Throughout their discussion, the authors repeatedly confuse “act” with “crime.” For instance, the authors begin their explanation of excuse defenses by stating that individuals who plead “not guilty” are claiming the police arrested the wrong person (i.e., they did not commit the act), while those who use an excuse defense plead neither “not guilty” nor “guilty” and essentially admit to committing the crime, but offer an excuse as to why they aren’t responsible. These misstatements of law will likely be distracting for readers with a legal background – the audience members whom you must convince to engage in this novel type of jury research.

In criminal law, all crimes involve two components: actus reas (the act) and mens rea (the mental state). To be found guilty of a crime, the jury must find that the defendant both committed the act and had criminal intent. Thus, what the authors label as a “typical criminal trial” (i.e. “It wasn’t me”) just means the defendant claims he did not commit the act. In an excuse defense, the defendant still pleads not guilty to the crime – even though he acknowledges committing the act – because he lacked the requisite criminal intent. Thus, the authors might connect better with a legal audience by distinguishing the act from the crime.

Later in the article, the authors note that “of all the excuse defenses,” the burden of determining intent lies squarely with the jury in entrapment cases and “there is no expert testimony on the subject.” In truth, the burden of determining intent always rests with the jury – even in cases where the defendant denies committing the act. Although expert testimony is expected in insanity and brain damage cases, in most states, experts are prohibited from making opinions on the “ultimate issue” – whether the defendant did or did not have the requisite mental state to form intent. Furthermore, expert testimony may also be presented in entrapment cases, typically from a Police Procedures Expert. Thus, the article would benefit from a much more limited discussion of law and an increased focus instead on the social sciences.

Despite these mischaracterizations of the law, the authors do a fine job explaining attribution theory and the story model. Indeed, it is especially important for the prosecution to construct a coherent, convergent, and unique story of the crime, given that it carries the burden of proof.

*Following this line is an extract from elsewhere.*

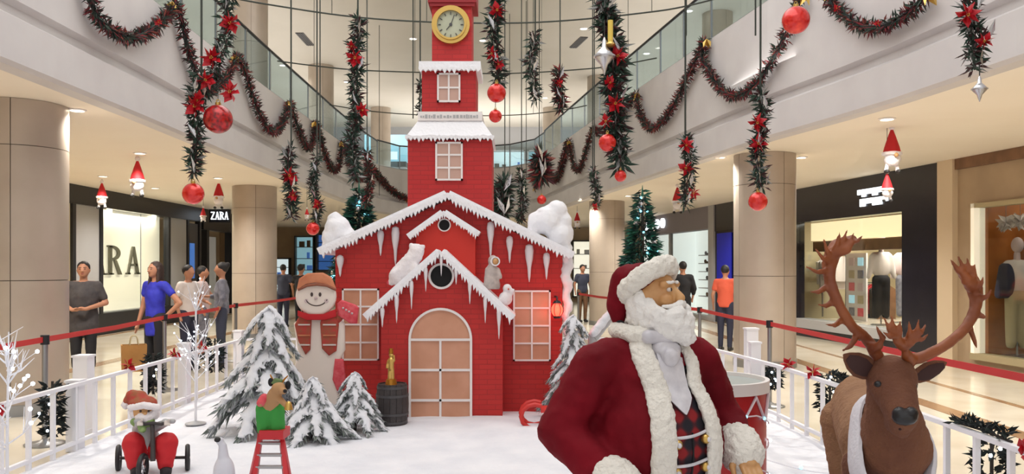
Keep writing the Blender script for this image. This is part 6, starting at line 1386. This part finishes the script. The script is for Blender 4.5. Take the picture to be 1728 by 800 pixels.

Although defendants often offer a competing story, the defense can succeed merely by identifying that the government’s position lacks any of these elements. In practice, an attribution theory overlaps greatly with the story model, and may really just be two names for the same phenomena. That is, when constructing and evaluating a story that involves intentions, jurors will also consider consistency, consensus, and distinctiveness. The nuanced differences identified by the authors are notable and interesting, but for jury research purposes, largely irrelevant.

The greatest contribution of the article is in its practical implications and ability to quantify the importance of various types of evidence. Traditionally, information at mock trials and focus groups are presented by the attorneys or moderators in a pre-planned order. There could be great value in asking mock jurors to participate in a card selection task or similar research design, such as a focus group where jurors determine the direction of the lawyer’s presentations by asking questions and receiving information in the order of their choosing. However, the card selection task does not take into account the influence of deliberations on jury decision-making and cannot test the persuasiveness of testimony and argument as it actually would be presented at trial. Thus, this novel approach may be used to supplement – not replace – the traditional forms of jury research.